▶ _Data block_
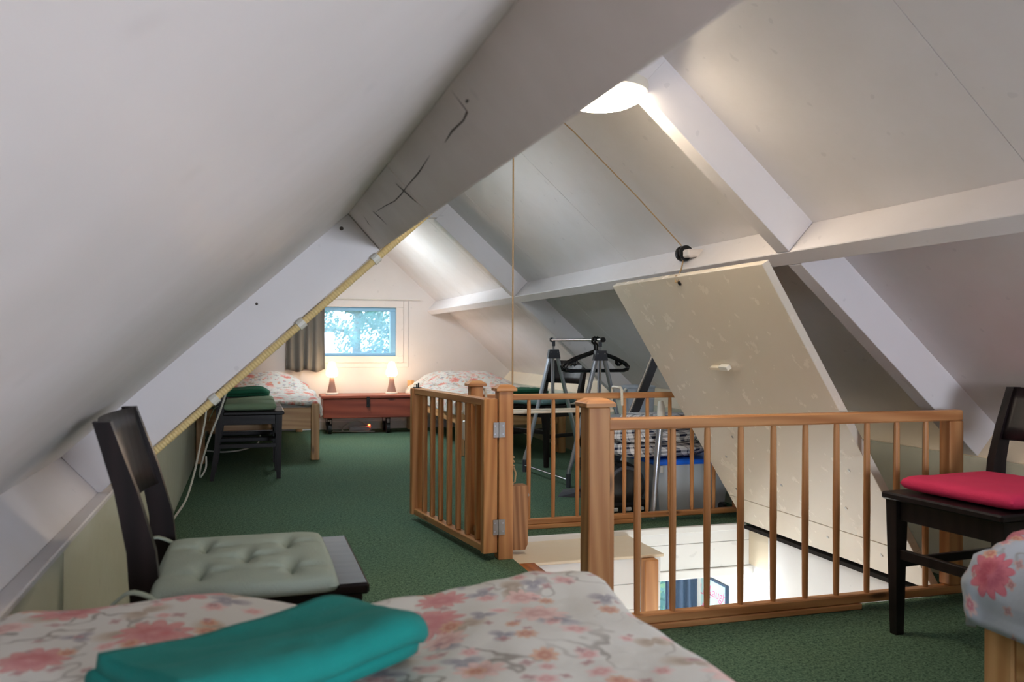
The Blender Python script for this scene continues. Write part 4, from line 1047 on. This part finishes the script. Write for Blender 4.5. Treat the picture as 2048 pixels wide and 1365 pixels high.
bx('rim', (-0.20, -0.17, 0.4305), (0.17, 0.17, 0.448), 'greyplastic', tb, 0.005)
jg = thing('plastic_canister', 'translucent white plastic canister on the pale grey tub', 'canister', (1.16, 4.86, 0.4485))
G().lathe([(0.080, 0.0), (0.090, 0.01), (0.098, 0.10), (0.100, 0.17), (0.104, 0.175), (0.104, 0.185), (0.09, 0.188)], 28).build('body', 'tub', jg)
G().tube([(-0.098, -0.04, 0.03), (-0.118, -0.05, 0.06), (-0.118, -0.05, 0.15), (-0.098, -0.04, 0.17)], 0.008, 8).build('handle', 'whiteplastic', jg)
fb = thing('folded_metal_stand', 'dark flat metal folding stand with a chrome edge leaning behind the railing', 'folding stand', (0.74, 4.52, 0))
ang = math.atan2(0.795, 0.345)
mt = Matrix.Rotation(-ang, 4, 'Y')
G().box((0.02, -0.004, -0.045), (0.885, 0.018, 0.0), mt).build('flat_bar', 'darkplastic', fb)
G().tube([mt @ Vector((0.018, 0.0, 0.008)), mt @ Vector((0.90, 0.0, 0.008))], 0.0085, 10).build('chrome_edge', 'chrome', fb)
bx('foot', (-0.02, -0.07, 0.0), (0.035, 0.09, 0.018), 'darkplastic', fb, 0.004)

# ------------------------------------------------------------------ room below: curtain and poster
curtain('curtain', 'slate blue curtain in the room below seen between the balusters', 1.70, 1.945, -1.80, -0.66, 5.55, 'curtain_blue', 3.5, 0.022, 0.4)
po = thing('wall_poster', 'pale aqua poster with pink script in a blue frame in the room below', 'poster', (2.018, 5.42, -1.15))
bx('print', (-0.016, -0.155, -0.38), (-0.004, 0.18, 0.385), 'poster', po)
for lo, hi in (((-0.022, -0.170, 0.385), (-0.0005, 0.195, 0.397)), ((-0.022, -0.170, -0.392), (-0.0005, 0.195, -0.38)), ((-0.022, -0.170, -0.38), (-0.0005, -0.156, 0.385)), ((-0.022, 0.181, -0.38), (-0.0005, 0.195, 0.385))):
    bx('frame', lo, hi, 'curtain_blue', po)
def text(body, y, z, size, parent):
    cu = bpy.data.curves.new('lettering', 'FONT'); cu.body = body; cu.size = size; cu.shear = 0.25; cu.align_x = 'CENTER'; cu.extrude = 0.0006
    o = bpy.data.objects.new('lettering_source', cu); COL.objects.link(o)
    dg = bpy.context.evaluated_depsgraph_get(); me = bpy.data.meshes.new_from_object(o.evaluated_get(dg))
    bpy.data.objects.remove(o); me.materials.clear(); me.materials.append(MAT['pinkink'])
    q = bpy.data.objects.new('lettering', me); COL.objects.link(q); q.parent = parent
    q.matrix_local = Matrix(((0, 0, -1, -0.0175), (-1, 0, 0, y), (0, 1, 0, z), (0, 0, 0, 1)))
    return q
text('Live', 0.125, 0.255, 0.10, po)
text('Laugh', -0.04, 0.275, 0.10, po)
g = G()
for i in range(14):
    a = i * 2.4; rr = 0.02 + 0.004 * i
    g.box((-0.0185, 0.13 + rr * math.cos(a) * 0.6 - 0.014, 0.15 + rr * math.sin(a) * 0.5 - 0.014), (-0.0163, 0.13 + rr * math.cos(a) * 0.6 + 0.014, 0.15 + rr * math.sin(a) * 0.5 + 0.014), None, 0.0008)
g.build('flower_print', 'pinkink', po)

# ------------------------------------------------------------------ outside
gd = bx('ground', (-40, -40, -2.9), (40, 60, -2.7), 'lawn'); tag(gd, 'green lawn outside the house', 'lawn', kind='structure')
def tree(label, loc, h, rad, n, leaf, seed, blobs):
    rnd = random.Random(seed)
    t = thing('garden_tree', label, 'tree', loc)
    g = G(); g.tube([(0, 0, 0), (0.05, 0.02, h * 0.3), (-0.04, 0.05, h * 0.6), (0.03, 0, h * 0.95)], [0.13, 0.10, 0.07, 0.02], 10)
    for i in range(9):
        z = h * (0.35 + 0.06 * i); a = rnd.uniform(0, 6.28)
        g.tube([(0, 0, z), (math.cos(a) * rad * 0.4, math.sin(a) * rad * 0.4, z + 0.1), (math.cos(a) * rad * 0.8, math.sin(a) * rad * 0.8, z + rnd.uniform(-0.1, 0.3))], [0.035, 0.02, 0.008], 6)
    g.build('trunk', 'bark', t)
    vs = []; fs = []
    for i in range(n):
        bc = rnd.choice(blobs)
        while True:
            p = Vector((rnd.uniform(-1, 1), rnd.uniform(-1, 1), rnd.uniform(-1, 1)))
            if p.length < 1: break
        c = Vector(bc[:3]) + p * bc[3]
        d = Vector((rnd.uniform(-1, 1), rnd.uniform(-1, 1), rnd.uniform(-1, 1))).normalized(); u = d.orthogonal().normalized(); w = d.cross(u)
        L_ = leaf * rnd.uniform(0.7, 1.4)
        k0 = len(vs); vs += [c - u * L_, c + w * L_ * 0.45, c + u * L_, c - w * L_ * 0.45 + d * L_ * 0.1]; fs.append((k0, k0 + 1, k0 + 2, k0 + 3))
    me = bpy.data.meshes.new('foliage'); me.from_pydata([tuple(v) for v in vs], [], fs); me.materials.append(MAT['leaf'])
    o = bpy.data.objects.new('foliage', me); COL.objects.link(o); o.parent = t; tag(o, kind='stuff')
    return t
rnd = random.Random(3)
bl = [(rnd.uniform(-1.1, 0.6), rnd.uniform(-0.5, 0.5), rnd.uniform(2.9, 4.8), rnd.uniform(0.07, 0.19)) for i in range(105)]
bl += [(rnd.uniform(-0.02, 0.28), rnd.uniform(-0.3, 0.3), rnd.uniform(2.8, 4.8), rnd.uniform(0.12, 0.2)) for i in range(26)]
tree('leafy green tree outside the far gable window', (0.48, 13.2, -2.7), 5.2, 1.0, 9000, 0.032, 5, bl)
bl2 = [(rnd.uniform(-0.9, 0.9), rnd.uniform(-0.6, 0.6), rnd.uniform(0.3, 2.4), rnd.uniform(0.15, 0.3)) for i in range(60)]
tree('green shrub outside the window of the room below', (2.3, 8.6, -2.7), 2.4, 0.8, 4000, 0.05, 8, bl2)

▶ _Prompt_
Skip the pictures, then retype every line above exactly.

▶ _Answer for this exercise_
The Blender Python script for this scene continues. Write part 4, from line 1047 on. This part finishes the script. Write for Blender 4.5. Treat the picture as 2048 pixels wide and 1365 pixels high.
bx('rim', (-0.20, -0.17, 0.4305), (0.17, 0.17, 0.448), 'greyplastic', tb, 0.005)
jg = thing('plastic_canister', 'translucent white plastic canister on the pale grey tub', 'canister', (1.16, 4.86, 0.4485))
G().lathe([(0.080, 0.0), (0.090, 0.01), (0.098, 0.10), (0.100, 0.17), (0.104, 0.175), (0.104, 0.185), (0.09, 0.188)], 28).build('body', 'tub', jg)
G().tube([(-0.098, -0.04, 0.03), (-0.118, -0.05, 0.06), (-0.118, -0.05, 0.15), (-0.098, -0.04, 0.17)], 0.008, 8).build('handle', 'whiteplastic', jg)
fb = thing('folded_metal_stand', 'dark flat metal folding stand with a chrome edge leaning behind the railing', 'folding stand', (0.74, 4.52, 0))
ang = math.atan2(0.795, 0.345)
mt = Matrix.Rotation(-ang, 4, 'Y')
G().box((0.02, -0.004, -0.045), (0.885, 0.018, 0.0), mt).build('flat_bar', 'darkplastic', fb)
G().tube([mt @ Vector((0.018, 0.0, 0.008)), mt @ Vector((0.90, 0.0, 0.008))], 0.0085, 10).build('chrome_edge', 'chrome', fb)
bx('foot', (-0.02, -0.07, 0.0), (0.035, 0.09, 0.018), 'darkplastic', fb, 0.004)

# ------------------------------------------------------------------ room below: curtain and poster
curtain('curtain', 'slate blue curtain in the room below seen between the balusters', 1.70, 1.945, -1.80, -0.66, 5.55, 'curtain_blue', 3.5, 0.022, 0.4)
po = thing('wall_poster', 'pale aqua poster with pink script in a blue frame in the room below', 'poster', (2.018, 5.42, -1.15))
bx('print', (-0.016, -0.155, -0.38), (-0.004, 0.18, 0.385), 'poster', po)
for lo, hi in (((-0.022, -0.170, 0.385), (-0.0005, 0.195, 0.397)), ((-0.022, -0.170, -0.392), (-0.0005, 0.195, -0.38)), ((-0.022, -0.170, -0.38), (-0.0005, -0.156, 0.385)), ((-0.022, 0.181, -0.38), (-0.0005, 0.195, 0.385))):
    bx('frame', lo, hi, 'curtain_blue', po)
def text(body, y, z, size, parent):
    cu = bpy.data.curves.new('lettering', 'FONT'); cu.body = body; cu.size = size; cu.shear = 0.25; cu.align_x = 'CENTER'; cu.extrude = 0.0006
    o = bpy.data.objects.new('lettering_source', cu); COL.objects.link(o)
    dg = bpy.context.evaluated_depsgraph_get(); me = bpy.data.meshes.new_from_object(o.evaluated_get(dg))
    bpy.data.objects.remove(o); me.materials.clear(); me.materials.append(MAT['pinkink'])
    q = bpy.data.objects.new('lettering', me); COL.objects.link(q); q.parent = parent
    q.matrix_local = Matrix(((0, 0, -1, -0.0175), (-1, 0, 0, y), (0, 1, 0, z), (0, 0, 0, 1)))
    return q
text('Live', 0.125, 0.255, 0.10, po)
text('Laugh', -0.04, 0.275, 0.10, po)
g = G()
for i in range(14):
    a = i * 2.4; rr = 0.02 + 0.004 * i
    g.box((-0.0185, 0.13 + rr * math.cos(a) * 0.6 - 0.014, 0.15 + rr * math.sin(a) * 0.5 - 0.014), (-0.0163, 0.13 + rr * math.cos(a) * 0.6 + 0.014, 0.15 + rr * math.sin(a) * 0.5 + 0.014), None, 0.0008)
g.build('flower_print', 'pinkink', po)

# ------------------------------------------------------------------ outside
gd = bx('ground', (-40, -40, -2.9), (40, 60, -2.7), 'lawn'); tag(gd, 'green lawn outside the house', 'lawn', kind='structure')
def tree(label, loc, h, rad, n, leaf, seed, blobs):
    rnd = random.Random(seed)
    t = thing('garden_tree', label, 'tree', loc)
    g = G(); g.tube([(0, 0, 0), (0.05, 0.02, h * 0.3), (-0.04, 0.05, h * 0.6), (0.03, 0, h * 0.95)], [0.13, 0.10, 0.07, 0.02], 10)
    for i in range(9):
        z = h * (0.35 + 0.06 * i); a = rnd.uniform(0, 6.28)
        g.tube([(0, 0, z), (math.cos(a) * rad * 0.4, math.sin(a) * rad * 0.4, z + 0.1), (math.cos(a) * rad * 0.8, math.sin(a) * rad * 0.8, z + rnd.uniform(-0.1, 0.3))], [0.035, 0.02, 0.008], 6)
    g.build('trunk', 'bark', t)
    vs = []; fs = []
    for i in range(n):
        bc = rnd.choice(blobs)
        while True:
            p = Vector((rnd.uniform(-1, 1), rnd.uniform(-1, 1), rnd.uniform(-1, 1)))
            if p.length < 1: break
        c = Vector(bc[:3]) + p * bc[3]
        d = Vector((rnd.uniform(-1, 1), rnd.uniform(-1, 1), rnd.uniform(-1, 1))).normalized(); u = d.orthogonal().normalized(); w = d.cross(u)
        L_ = leaf * rnd.uniform(0.7, 1.4)
        k0 = len(vs); vs += [c - u * L_, c + w * L_ * 0.45, c + u * L_, c - w * L_ * 0.45 + d * L_ * 0.1]; fs.append((k0, k0 + 1, k0 + 2, k0 + 3))
    me = bpy.data.meshes.new('foliage'); me.from_pydata([tuple(v) for v in vs], [], fs); me.materials.append(MAT['leaf'])
    o = bpy.data.objects.new('foliage', me); COL.objects.link(o); o.parent = t; tag(o, kind='stuff')
    return t
rnd = random.Random(3)
bl = [(rnd.uniform(-1.1, 0.6), rnd.uniform(-0.5, 0.5), rnd.uniform(2.9, 4.8), rnd.uniform(0.07, 0.19)) for i in range(105)]
bl += [(rnd.uniform(-0.02, 0.28), rnd.uniform(-0.3, 0.3), rnd.uniform(2.8, 4.8), rnd.uniform(0.12, 0.2)) for i in range(26)]
tree('leafy green tree outside the far gable window', (0.48, 13.2, -2.7), 5.2, 1.0, 9000, 0.032, 5, bl)
bl2 = [(rnd.uniform(-0.9, 0.9), rnd.uniform(-0.6, 0.6), rnd.uniform(0.3, 2.4), rnd.uniform(0.15, 0.3)) for i in range(60)]
tree('green shrub outside the window of the room below', (2.3, 8.6, -2.7), 2.4, 0.8, 4000, 0.05, 8, bl2)